TASK OBJECTIVE:
Return the listing below verbatim. Pictures do not belong in the copy.

DATA LINES:

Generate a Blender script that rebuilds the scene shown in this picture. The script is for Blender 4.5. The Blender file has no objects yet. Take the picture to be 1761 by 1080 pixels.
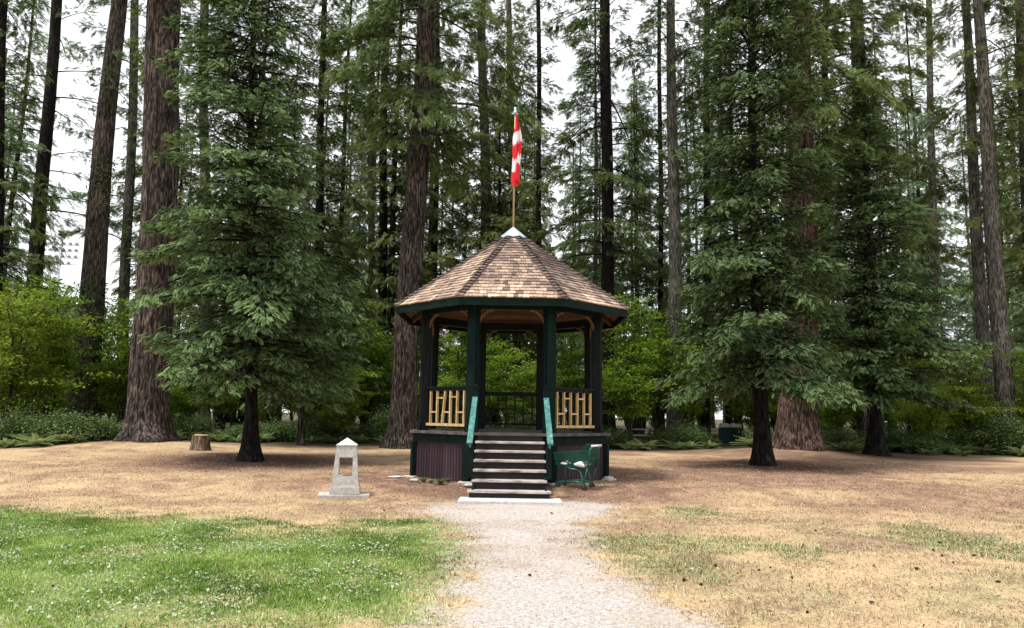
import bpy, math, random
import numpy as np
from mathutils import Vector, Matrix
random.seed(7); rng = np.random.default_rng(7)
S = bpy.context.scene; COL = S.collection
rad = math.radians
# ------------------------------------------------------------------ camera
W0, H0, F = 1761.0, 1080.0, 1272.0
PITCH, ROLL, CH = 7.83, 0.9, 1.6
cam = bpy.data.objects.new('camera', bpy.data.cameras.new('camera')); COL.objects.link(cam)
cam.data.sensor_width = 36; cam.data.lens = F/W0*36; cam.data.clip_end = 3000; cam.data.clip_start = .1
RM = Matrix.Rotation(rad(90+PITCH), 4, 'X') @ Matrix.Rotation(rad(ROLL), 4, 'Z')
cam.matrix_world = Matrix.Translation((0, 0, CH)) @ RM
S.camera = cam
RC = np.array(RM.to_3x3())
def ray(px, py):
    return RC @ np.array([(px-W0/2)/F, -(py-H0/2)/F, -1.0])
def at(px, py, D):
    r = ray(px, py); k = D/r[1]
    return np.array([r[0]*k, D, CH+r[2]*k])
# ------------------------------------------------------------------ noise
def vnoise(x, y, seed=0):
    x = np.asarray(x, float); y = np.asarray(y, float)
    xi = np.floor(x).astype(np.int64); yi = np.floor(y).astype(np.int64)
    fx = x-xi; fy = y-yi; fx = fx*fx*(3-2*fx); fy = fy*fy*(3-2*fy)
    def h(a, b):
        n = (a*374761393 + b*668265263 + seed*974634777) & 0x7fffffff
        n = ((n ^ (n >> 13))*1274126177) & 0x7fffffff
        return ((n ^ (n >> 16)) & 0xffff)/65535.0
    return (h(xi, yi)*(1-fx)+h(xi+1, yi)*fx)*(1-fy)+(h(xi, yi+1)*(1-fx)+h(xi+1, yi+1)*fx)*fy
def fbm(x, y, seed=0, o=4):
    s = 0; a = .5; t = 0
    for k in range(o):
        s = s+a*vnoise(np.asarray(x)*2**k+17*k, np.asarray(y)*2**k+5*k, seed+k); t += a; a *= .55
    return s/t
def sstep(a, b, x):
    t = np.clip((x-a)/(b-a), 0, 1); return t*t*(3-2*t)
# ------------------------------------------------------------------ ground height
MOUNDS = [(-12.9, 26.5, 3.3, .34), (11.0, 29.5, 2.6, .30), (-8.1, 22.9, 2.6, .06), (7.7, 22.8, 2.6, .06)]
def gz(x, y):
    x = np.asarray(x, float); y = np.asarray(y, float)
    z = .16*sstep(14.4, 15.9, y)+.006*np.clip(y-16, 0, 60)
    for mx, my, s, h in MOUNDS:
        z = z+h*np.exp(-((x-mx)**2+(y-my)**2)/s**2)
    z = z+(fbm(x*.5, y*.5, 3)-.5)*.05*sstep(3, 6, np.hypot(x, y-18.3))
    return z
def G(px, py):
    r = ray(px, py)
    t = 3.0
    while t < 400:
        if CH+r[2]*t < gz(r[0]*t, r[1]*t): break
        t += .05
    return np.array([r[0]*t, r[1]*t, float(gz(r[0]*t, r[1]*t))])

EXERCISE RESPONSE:
Generate a Blender script that rebuilds the scene shown in this picture. The script is for Blender 4.5. The Blender file has no objects yet. Take the picture to be 1761 by 1080 pixels.
import bpy, math, random
import numpy as np
from mathutils import Vector, Matrix
random.seed(7); rng = np.random.default_rng(7)
S = bpy.context.scene; COL = S.collection
rad = math.radians
# ------------------------------------------------------------------ camera
W0, H0, F = 1761.0, 1080.0, 1272.0
PITCH, ROLL, CH = 7.83, 0.9, 1.6
cam = bpy.data.objects.new('camera', bpy.data.cameras.new('camera')); COL.objects.link(cam)
cam.data.sensor_width = 36; cam.data.lens = F/W0*36; cam.data.clip_end = 3000; cam.data.clip_start = .1
RM = Matrix.Rotation(rad(90+PITCH), 4, 'X') @ Matrix.Rotation(rad(ROLL), 4, 'Z')
cam.matrix_world = Matrix.Translation((0, 0, CH)) @ RM
S.camera = cam
RC = np.array(RM.to_3x3())
def ray(px, py):
    return RC @ np.array([(px-W0/2)/F, -(py-H0/2)/F, -1.0])
def at(px, py, D):
    r = ray(px, py); k = D/r[1]
    return np.array([r[0]*k, D, CH+r[2]*k])
# ------------------------------------------------------------------ noise
def vnoise(x, y, seed=0):
    x = np.asarray(x, float); y = np.asarray(y, float)
    xi = np.floor(x).astype(np.int64); yi = np.floor(y).astype(np.int64)
    fx = x-xi; fy = y-yi; fx = fx*fx*(3-2*fx); fy = fy*fy*(3-2*fy)
    def h(a, b):
        n = (a*374761393 + b*668265263 + seed*974634777) & 0x7fffffff
        n = ((n ^ (n >> 13))*1274126177) & 0x7fffffff
        return ((n ^ (n >> 16)) & 0xffff)/65535.0
    return (h(xi, yi)*(1-fx)+h(xi+1, yi)*fx)*(1-fy)+(h(xi, yi+1)*(1-fx)+h(xi+1, yi+1)*fx)*fy
def fbm(x, y, seed=0, o=4):
    s = 0; a = .5; t = 0
    for k in range(o):
        s = s+a*vnoise(np.asarray(x)*2**k+17*k, np.asarray(y)*2**k+5*k, seed+k); t += a; a *= .55
    return s/t
def sstep(a, b, x):
    t = np.clip((x-a)/(b-a), 0, 1); return t*t*(3-2*t)
# ------------------------------------------------------------------ ground height
MOUNDS = [(-12.9, 26.5, 3.3, .34), (11.0, 29.5, 2.6, .30), (-8.1, 22.9, 2.6, .06), (7.7, 22.8, 2.6, .06)]
def gz(x, y):
    x = np.asarray(x, float); y = np.asarray(y, float)
    z = .16*sstep(14.4, 15.9, y)+.006*np.clip(y-16, 0, 60)
    for mx, my, s, h in MOUNDS:
        z = z+h*np.exp(-((x-mx)**2+(y-my)**2)/s**2)
    z = z+(fbm(x*.5, y*.5, 3)-.5)*.05*sstep(3, 6, np.hypot(x, y-18.3))
    return z
def G(px, py):
    r = ray(px, py)
    t = 3.0
    while t < 400:
        if CH+r[2]*t < gz(r[0]*t, r[1]*t): break
        t += .05
    return np.array([r[0]*t, r[1]*t, float(gz(r[0]*t, r[1]*t))])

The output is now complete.